According to the the SHARE survey, the mainframe today occupies a central role in many enterprise data integration efforts -- due to the preponderance of mission-critical data already residing on mainframe systems (which some estimates put at 70 percent or higher) as well as IBM's efforts to recast Big Iron as an information-sharing hub.

That's expected: the data is, admittedly, already there -- sitting in mainframe DB2, IMS, Adabase, and VSAM repositories.

The new spin is that Big Blue's zSeries Integration Information Processor (zIIP) -- announced two years ago this month -- is doing just what IBM hoped it would do: give customers an inexpensive means to move data processing workloads back to the mainframe -- and more incentive than ever, in fact, to keep the data that's already there on the mainframe.

In the SHARE survey, slightly over half (51 percent) of respondents house between 26 and 100 percent of their data on the mainframe. What's more, the largest individual segment of these users (27 percent) stores between 51 and 75 percent of its data on mainframe systems. The lion's share of accounting and financial applications -- the workloads that are, in a sense, IT's raison-d'etre -- are still running on the mainframe (59 percent), along with substantial percentages of IT and system monitoring tools (37 percent), HR and payroll applications (35 percent), and data warehousing workloads (27 percent).

The SHARE survey concludes that the mainframe is fast becoming an attractive new destination for information-processing workloads.

"The mainframe is increasingly being positioned, and seen by end-user companies, as the most centralized, secure database hub within the enterprise. Data integration efforts that are enabled within mainframe environments can take advantage of the systems scalability, security, and reliability," the report notes.

The mainframe has also emerged as an excellent service hub, the result of a complex-but-interrelated set of circumstances including, not surprisingly, the fact that so much mission-critical data is already stored on the mainframe. Given the popularity of specialty-processing engines such as zIIP and the zSeries Application Assist Processor (zAAP), which gives customers an affordable means to run the J2EE workloads, plus the mainframe's reputation for unbeatable security and reliability, it appears that the mainframe is a slam-dunk choice for service-enablement.

According to the SHARE survey, 43 percent of customers support (either directly or indirectly) between 26 and 99 percent of their SOA-based services on the mainframe. The largest individual segment -- customers who support between 51 and 75 percent of their services via the mainframe -- comprises nearly a quarter 22 percent) of all responses. These numbers could grow as enterprises (at this point still taking tentative steps toward service-enablement) commit more completely to the process. In this case, the SHARE report speculates, the mainframe -- with its SOA strengths and its all-in-one power-and-cooling proposition -- pick up additional workload activity.
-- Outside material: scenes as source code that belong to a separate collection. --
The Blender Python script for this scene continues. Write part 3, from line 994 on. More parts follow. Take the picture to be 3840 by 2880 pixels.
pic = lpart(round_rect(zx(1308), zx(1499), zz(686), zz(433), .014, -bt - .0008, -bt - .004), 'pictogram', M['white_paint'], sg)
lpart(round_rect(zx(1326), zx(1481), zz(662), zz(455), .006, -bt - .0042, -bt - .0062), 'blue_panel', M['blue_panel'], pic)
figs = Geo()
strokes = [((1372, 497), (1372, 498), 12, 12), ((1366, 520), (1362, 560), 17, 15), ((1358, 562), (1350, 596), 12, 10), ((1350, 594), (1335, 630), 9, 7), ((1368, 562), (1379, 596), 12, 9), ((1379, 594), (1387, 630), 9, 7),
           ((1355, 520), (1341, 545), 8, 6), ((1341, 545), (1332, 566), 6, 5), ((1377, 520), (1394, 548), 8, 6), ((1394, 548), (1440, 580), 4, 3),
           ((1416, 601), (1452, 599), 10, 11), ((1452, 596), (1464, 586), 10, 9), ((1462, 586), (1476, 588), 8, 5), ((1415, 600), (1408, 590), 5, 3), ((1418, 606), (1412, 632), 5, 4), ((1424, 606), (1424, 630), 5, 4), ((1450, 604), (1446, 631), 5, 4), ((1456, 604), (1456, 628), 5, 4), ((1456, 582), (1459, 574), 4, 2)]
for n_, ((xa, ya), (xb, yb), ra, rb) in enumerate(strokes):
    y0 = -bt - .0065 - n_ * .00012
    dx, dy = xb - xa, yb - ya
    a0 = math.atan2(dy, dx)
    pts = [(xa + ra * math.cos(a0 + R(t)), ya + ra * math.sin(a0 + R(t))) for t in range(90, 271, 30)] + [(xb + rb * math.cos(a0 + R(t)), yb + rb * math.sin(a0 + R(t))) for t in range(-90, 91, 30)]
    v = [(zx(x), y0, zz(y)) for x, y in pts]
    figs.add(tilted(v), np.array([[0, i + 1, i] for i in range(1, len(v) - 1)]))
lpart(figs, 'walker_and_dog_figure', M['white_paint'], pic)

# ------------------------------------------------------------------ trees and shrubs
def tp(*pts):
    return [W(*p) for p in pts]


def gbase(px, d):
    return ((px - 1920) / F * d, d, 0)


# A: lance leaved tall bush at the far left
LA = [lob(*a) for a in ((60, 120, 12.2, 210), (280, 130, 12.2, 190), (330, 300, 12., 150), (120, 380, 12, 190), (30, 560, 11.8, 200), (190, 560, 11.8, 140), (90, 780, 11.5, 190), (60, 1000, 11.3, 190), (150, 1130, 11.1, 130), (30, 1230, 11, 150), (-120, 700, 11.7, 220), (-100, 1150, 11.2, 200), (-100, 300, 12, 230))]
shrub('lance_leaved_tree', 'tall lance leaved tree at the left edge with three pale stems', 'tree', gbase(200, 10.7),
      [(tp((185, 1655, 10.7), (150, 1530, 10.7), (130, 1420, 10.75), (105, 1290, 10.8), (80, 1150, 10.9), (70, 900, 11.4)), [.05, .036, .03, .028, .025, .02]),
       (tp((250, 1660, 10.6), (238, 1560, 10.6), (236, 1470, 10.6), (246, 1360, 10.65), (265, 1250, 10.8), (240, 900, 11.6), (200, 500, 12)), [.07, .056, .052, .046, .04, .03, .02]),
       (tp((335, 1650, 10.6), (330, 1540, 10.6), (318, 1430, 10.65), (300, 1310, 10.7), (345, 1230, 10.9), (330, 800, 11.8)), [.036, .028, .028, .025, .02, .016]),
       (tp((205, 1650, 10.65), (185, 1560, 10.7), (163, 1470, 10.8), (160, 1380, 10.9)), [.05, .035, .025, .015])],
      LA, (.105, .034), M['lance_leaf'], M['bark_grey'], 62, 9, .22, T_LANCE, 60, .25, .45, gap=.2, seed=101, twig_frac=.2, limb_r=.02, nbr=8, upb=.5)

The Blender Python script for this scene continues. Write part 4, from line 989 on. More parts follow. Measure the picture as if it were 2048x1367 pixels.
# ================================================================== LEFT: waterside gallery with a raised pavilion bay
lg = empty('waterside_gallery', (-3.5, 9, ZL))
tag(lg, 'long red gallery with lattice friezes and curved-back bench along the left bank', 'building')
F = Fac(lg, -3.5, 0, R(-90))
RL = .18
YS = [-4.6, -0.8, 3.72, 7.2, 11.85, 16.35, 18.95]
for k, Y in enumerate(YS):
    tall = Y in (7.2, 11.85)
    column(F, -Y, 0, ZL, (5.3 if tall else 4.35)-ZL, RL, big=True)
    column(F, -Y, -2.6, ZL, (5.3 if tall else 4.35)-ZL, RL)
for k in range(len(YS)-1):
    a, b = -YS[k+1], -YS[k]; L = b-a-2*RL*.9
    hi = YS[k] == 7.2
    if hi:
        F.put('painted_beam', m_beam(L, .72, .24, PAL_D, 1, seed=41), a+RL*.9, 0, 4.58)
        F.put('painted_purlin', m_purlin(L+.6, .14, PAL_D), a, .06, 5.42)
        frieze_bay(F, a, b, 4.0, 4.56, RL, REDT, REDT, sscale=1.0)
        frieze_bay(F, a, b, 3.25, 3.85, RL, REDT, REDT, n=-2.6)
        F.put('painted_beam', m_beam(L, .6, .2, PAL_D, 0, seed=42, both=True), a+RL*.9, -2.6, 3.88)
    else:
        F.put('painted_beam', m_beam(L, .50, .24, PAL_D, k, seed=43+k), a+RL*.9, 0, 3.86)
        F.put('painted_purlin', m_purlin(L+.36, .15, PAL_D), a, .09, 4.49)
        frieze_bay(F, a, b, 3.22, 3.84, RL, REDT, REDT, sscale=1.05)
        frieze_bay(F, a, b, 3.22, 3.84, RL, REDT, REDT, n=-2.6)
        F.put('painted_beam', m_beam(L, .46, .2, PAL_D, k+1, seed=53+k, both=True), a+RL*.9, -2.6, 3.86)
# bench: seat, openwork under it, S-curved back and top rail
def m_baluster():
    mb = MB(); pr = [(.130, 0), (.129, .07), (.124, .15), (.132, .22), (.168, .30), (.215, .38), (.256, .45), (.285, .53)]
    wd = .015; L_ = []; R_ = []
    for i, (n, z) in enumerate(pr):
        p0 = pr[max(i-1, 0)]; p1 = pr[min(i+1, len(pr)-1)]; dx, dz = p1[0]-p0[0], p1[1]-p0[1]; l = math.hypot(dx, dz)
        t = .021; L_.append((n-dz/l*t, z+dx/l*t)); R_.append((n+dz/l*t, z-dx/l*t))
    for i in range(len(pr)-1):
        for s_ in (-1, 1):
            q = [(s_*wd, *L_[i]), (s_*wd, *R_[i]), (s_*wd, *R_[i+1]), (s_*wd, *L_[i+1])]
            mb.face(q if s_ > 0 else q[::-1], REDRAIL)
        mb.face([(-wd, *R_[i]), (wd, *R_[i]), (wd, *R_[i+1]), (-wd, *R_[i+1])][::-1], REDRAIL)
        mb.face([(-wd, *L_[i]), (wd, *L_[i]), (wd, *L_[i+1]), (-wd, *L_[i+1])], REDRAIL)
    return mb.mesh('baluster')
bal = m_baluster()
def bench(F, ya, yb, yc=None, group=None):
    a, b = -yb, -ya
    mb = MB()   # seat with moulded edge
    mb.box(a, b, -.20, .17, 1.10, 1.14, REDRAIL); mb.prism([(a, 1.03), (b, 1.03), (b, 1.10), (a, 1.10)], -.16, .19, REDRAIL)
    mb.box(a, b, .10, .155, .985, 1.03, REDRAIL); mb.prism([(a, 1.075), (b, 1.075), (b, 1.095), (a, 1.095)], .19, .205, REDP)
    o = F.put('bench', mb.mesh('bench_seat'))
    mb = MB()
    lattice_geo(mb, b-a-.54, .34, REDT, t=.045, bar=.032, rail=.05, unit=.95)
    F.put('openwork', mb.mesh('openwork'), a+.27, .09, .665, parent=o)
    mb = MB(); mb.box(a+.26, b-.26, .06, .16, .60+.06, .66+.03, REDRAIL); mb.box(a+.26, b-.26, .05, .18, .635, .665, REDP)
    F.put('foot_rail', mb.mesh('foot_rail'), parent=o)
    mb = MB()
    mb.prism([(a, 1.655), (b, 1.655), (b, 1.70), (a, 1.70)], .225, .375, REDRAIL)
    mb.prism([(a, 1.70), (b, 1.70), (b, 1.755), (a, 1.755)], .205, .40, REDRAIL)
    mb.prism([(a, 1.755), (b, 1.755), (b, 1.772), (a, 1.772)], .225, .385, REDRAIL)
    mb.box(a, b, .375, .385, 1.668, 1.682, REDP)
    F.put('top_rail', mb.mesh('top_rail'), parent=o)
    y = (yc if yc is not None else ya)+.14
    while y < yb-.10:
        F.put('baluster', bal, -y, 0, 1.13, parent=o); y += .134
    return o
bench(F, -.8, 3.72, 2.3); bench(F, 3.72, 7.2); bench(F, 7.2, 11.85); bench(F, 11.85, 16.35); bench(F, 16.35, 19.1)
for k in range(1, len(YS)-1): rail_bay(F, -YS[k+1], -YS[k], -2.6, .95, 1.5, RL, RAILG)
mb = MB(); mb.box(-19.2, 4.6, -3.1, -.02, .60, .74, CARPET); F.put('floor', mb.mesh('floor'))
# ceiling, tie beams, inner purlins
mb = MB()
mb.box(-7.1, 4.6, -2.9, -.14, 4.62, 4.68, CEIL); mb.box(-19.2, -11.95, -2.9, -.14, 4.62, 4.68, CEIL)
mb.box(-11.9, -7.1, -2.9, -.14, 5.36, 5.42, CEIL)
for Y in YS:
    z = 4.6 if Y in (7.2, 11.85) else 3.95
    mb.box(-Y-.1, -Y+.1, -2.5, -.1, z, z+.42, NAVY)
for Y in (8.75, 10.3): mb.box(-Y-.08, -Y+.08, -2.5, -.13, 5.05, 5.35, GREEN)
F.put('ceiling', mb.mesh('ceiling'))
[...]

"[O]rganizations developing and deploying SOA may find they require greater hardware capacity -- in terms of CPU and network I/O capacity -- to handle such additional processing workloads," the report indicates.

"Rather than acquire more server hardware to attempt to address growing SOA performance issues, mainframes may represent a more cost-effective option for leveraging existing resources. A mainframe system may be better capable of managing increasing SOA workloads with better economies of scale, and provide better scalability, availability, and increased memory."

While the SHARE survey outlines a number of other encouraging trends, it also highlights a few discouraging ones. As SHARE acknowledges, most mainframe data is still locked up (or "siloed," in data-integration-speak), while most integration data efforts are done via hand-coded scripting. That's likely to change, however, SHARE says, as organizations pursue enterprise-data integration efforts and continue to expose mainframe applications (and the data they generate or consume) via SOA efforts:

"There are proactive efforts underway to better integrate mainframe data with more distributed data environments, and to be able to deliver this data in real time, meaning within seconds."

All things considered, there's no reason to assume that System z's Q3 slump was anything more than an aberration -- a seasonal or cyclical slump, and not an indication of slackening Big Iron demand. More to the point, the trends and conditions that IBM officials have long talked up -- and which Mary Moore, System z security initiative leader with IBM, outlined to us late last year -- won't continue to hold sway.

"We're just seeing tremendous interest [in System z]," Moore said. ""We just don't see any of these [drivers] becoming less critical. These issues are getting more and more complex, and the enhancements we're delivering" -- she was speaking specifically about security -- "help customers address encryption, address policy management, [and] address information security. No other platform is as well suited for this as the mainframe."